1、国連安全保障理事会は2010年6月4日付の韓国国連大使名義の安保理議長あての書簡(S/2010/281)および2010年6月8日付の北朝鮮国連大使名義の安保理議長あての書簡( S/2010/294)に留意する。

2、安保理は2010年3月26日に韓国海軍哨戒艦「天安」の沈没と、これに伴う悲劇的な46人の人命損失を招いた攻撃を非難する。

3、安保理はこのような事件が地域の平和と安全を脅かすと規定する。

4、安保理は人命損失と負傷を非難し、犠牲者と遺族、そして韓国の国民と政府に対し深い慰労と哀悼を表し、国連憲章およびその他すべての国際法関連規定に基づき、この問題の平和的解決に向け、今回の事件の責任者に対し適切で平和的な措置が取られるよう促す。

5、安保理は、韓国主導の下、5カ国が参加した「民間・軍合同調査団」が北朝鮮に「天安」沈没の責任があると結論付けた調査結果にかんがみ、深い懸念を表明する。

6、安保理は、今回の事件と関連がないと主張する北朝鮮の反応、そしてその他関連国の反応に留意する。

7、従って、安保理は「天安」沈没を招いた攻撃を非難する。

8、安保理は今後、韓国または域内への攻撃や敵対行為を防止する重要性を強調する。

9、安保理は韓国が示した抑制を歓迎し、朝鮮半島や北東アジア全体で平和と安定を維持する重要性を強調する。
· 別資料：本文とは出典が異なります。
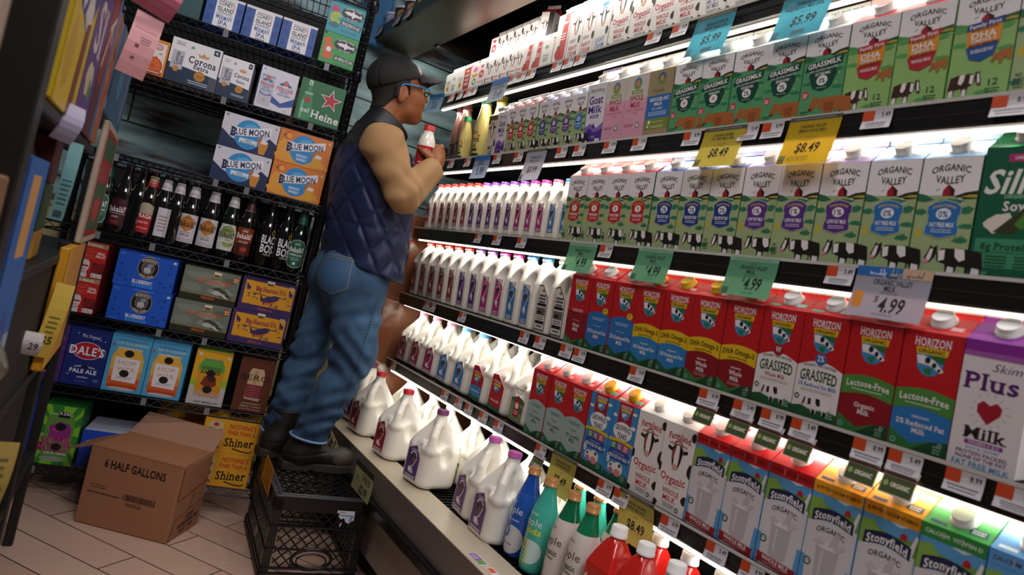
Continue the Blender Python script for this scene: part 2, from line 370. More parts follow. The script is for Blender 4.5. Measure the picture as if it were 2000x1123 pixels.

10、安保理は朝鮮戦争休戦協定の完全な順守を促し、紛争の回避と状況悪化の防止を目的に、適切なルートを通じ直接対話と交渉を可能な限り速やかに再開するため、平和的手段として朝鮮半島の懸案解決を奨励する。

11、安保理はすべての国連加盟国が国連憲章の目的と原則を支持する重要性を再確認する。